As it was customary then, the list of the graduating engineering students, with their academic ranking, was sent to the ministry of public works to have each student assigned an appropriate post. The country was just beginning to organize itself along European standards. There were few decent roads and bridges in the country. Even the governing centers of the many provinces did not have engineers or any official worthy of the name.
The ministry assigned Krikor Effendi to an important office commensurate with his academic ranking to be the main engineer of the Trebizond province with a monthly salary of one thousand eight hundred piasters, which with pension and other allowances, added to 16 Ottoman gold coins. His days of bread with halvah were over. Was it a result of his destitute childhood or his innate character? He exhibited early on a deep desire for lavish spending and enjoyment of life.

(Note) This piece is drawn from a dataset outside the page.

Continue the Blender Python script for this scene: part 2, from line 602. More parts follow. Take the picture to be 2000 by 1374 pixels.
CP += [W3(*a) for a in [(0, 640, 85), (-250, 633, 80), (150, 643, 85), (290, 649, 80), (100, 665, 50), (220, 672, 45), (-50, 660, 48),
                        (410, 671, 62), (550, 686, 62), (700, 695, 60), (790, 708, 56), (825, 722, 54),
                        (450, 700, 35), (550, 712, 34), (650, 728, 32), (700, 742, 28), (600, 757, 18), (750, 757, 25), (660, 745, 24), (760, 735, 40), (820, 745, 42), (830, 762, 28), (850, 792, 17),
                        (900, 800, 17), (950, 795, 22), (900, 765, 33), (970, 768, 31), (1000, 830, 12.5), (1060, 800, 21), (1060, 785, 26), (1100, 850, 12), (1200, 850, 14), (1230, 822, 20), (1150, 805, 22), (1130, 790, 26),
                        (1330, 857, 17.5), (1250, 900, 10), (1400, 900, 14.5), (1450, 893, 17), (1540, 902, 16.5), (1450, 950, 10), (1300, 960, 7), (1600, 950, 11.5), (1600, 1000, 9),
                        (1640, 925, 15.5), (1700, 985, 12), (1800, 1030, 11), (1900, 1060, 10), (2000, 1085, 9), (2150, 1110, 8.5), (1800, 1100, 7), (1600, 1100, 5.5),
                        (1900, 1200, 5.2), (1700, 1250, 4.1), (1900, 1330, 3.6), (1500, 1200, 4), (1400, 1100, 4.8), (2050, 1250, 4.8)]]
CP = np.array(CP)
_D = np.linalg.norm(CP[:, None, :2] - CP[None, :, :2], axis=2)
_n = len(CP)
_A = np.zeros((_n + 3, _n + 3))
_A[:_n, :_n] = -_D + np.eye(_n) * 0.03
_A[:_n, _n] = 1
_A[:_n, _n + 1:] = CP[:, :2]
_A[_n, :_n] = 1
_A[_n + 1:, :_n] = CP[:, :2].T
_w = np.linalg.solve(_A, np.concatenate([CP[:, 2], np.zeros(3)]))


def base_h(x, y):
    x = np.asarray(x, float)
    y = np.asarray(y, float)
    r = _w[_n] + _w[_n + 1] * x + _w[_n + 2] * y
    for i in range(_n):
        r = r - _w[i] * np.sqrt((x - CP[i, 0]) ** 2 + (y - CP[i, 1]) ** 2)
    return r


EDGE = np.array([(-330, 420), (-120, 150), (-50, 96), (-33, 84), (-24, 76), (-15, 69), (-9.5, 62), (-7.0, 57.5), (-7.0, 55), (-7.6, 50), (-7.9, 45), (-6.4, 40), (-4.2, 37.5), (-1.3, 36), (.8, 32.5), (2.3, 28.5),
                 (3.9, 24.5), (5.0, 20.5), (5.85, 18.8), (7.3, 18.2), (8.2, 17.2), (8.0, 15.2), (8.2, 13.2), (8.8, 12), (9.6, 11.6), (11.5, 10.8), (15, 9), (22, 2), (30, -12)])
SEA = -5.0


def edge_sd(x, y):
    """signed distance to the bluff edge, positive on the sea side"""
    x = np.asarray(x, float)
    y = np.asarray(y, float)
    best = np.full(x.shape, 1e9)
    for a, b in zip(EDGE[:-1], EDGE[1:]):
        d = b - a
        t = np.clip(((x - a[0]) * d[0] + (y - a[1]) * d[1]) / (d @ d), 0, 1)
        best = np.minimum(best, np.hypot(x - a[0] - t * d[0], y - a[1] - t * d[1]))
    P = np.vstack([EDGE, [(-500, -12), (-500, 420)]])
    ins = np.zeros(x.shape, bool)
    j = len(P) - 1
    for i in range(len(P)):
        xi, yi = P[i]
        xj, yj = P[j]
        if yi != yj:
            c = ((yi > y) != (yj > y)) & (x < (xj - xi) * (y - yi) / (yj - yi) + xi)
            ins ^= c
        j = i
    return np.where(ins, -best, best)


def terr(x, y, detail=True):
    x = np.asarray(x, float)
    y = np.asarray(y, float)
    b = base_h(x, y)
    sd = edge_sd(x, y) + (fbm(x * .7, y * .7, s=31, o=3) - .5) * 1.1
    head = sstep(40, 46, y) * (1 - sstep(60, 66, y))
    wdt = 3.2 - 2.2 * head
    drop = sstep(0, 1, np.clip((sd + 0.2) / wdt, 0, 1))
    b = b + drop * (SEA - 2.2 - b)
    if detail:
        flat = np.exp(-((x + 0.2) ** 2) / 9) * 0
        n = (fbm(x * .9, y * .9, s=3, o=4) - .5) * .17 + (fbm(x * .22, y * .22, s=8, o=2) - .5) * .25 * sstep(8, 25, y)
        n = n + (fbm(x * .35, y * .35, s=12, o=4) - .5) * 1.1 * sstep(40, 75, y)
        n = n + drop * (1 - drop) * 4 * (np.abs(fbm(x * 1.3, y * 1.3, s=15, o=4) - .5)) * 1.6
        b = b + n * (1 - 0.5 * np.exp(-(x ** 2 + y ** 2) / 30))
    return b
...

Like the rest of his classmates, on the assigned day, he presented himself to the minister’s counselor to receive his assignment. The orderly escorted him to an ornately furnished hall where, in one corner, a short man was sitting behind a desk. When the counselor understood what the young lad is here for, he asked:
- “Well my son, why did not your father come?”
- “My father is dead”
- “Who is Krikor then?”
- “Myself”
- “How could that be? Are you the first engineer of the Trebizond province?”
- “Yes, your Excellency”
The counselor rang a bell and ordered to have the young engineer’s dossier brought to him while Krikor remained standing and waiting anxiously.
It took the official ten minutes to study his dossier. He added a few notes on the cover and instructed Zohrab to meet him in a week. Zohrab became very apprehensive and assumed that there were some obstacles in on his way even though at that time there was no overt animosity against the Armenians, but then, was he not a Christian? Life had not been kind to him yet. He had always encountered difficulties. This delay was an ominous sign for him, Zohrab thought, especially that most of his classmates had already received their assignments and were preparing to transfer to their posts.
Zohrab was so inexperienced then he had not even inquired the name of the official who had suspended his hopes. The following week he presented himself with trepidation. This time around the minister’s counselor spoke to him in Armenian.
“You are lucky, my son. The government has noted your exceptional talents and your age and has assigned you as a vice administrator in this ministry at a salary of 900 piasters monthly”. That post was indeed an exceptional opportunity for him even though the salary was only half as much as it would have been in Trebizond. However, the post was in the capital city, Istanbul, with all its comforts and bearing in mind the expected year-end bonus, the difference in the salary would not have been that much.
Zohrab was taken back and took leave without responding. Once he found out that the person he had met was no other than the well-known Krikor Odian, through intermediaries he sent word to him asking for his other post. Krikor Odian remained puzzled knowing that those in the countryside would have looked forward to changing their position in favor of a lower ranking and paying post in Istanbul. Furthermore, he noted that Zohrab was way too young to have his say over his older subordinates in the distant provinces. He added: “How can I throw him to the beasts?”
When Zohrab finally understood that his post in Trabizond was not to be, he became exceedingly angry. No one understood that he was cut from a different cloth. He was not the type to sit in an office smoking and sipping coffee all day long doing little. The very next day he tended his resignation from the job offered to him refusing henceforth to be an employee of the state.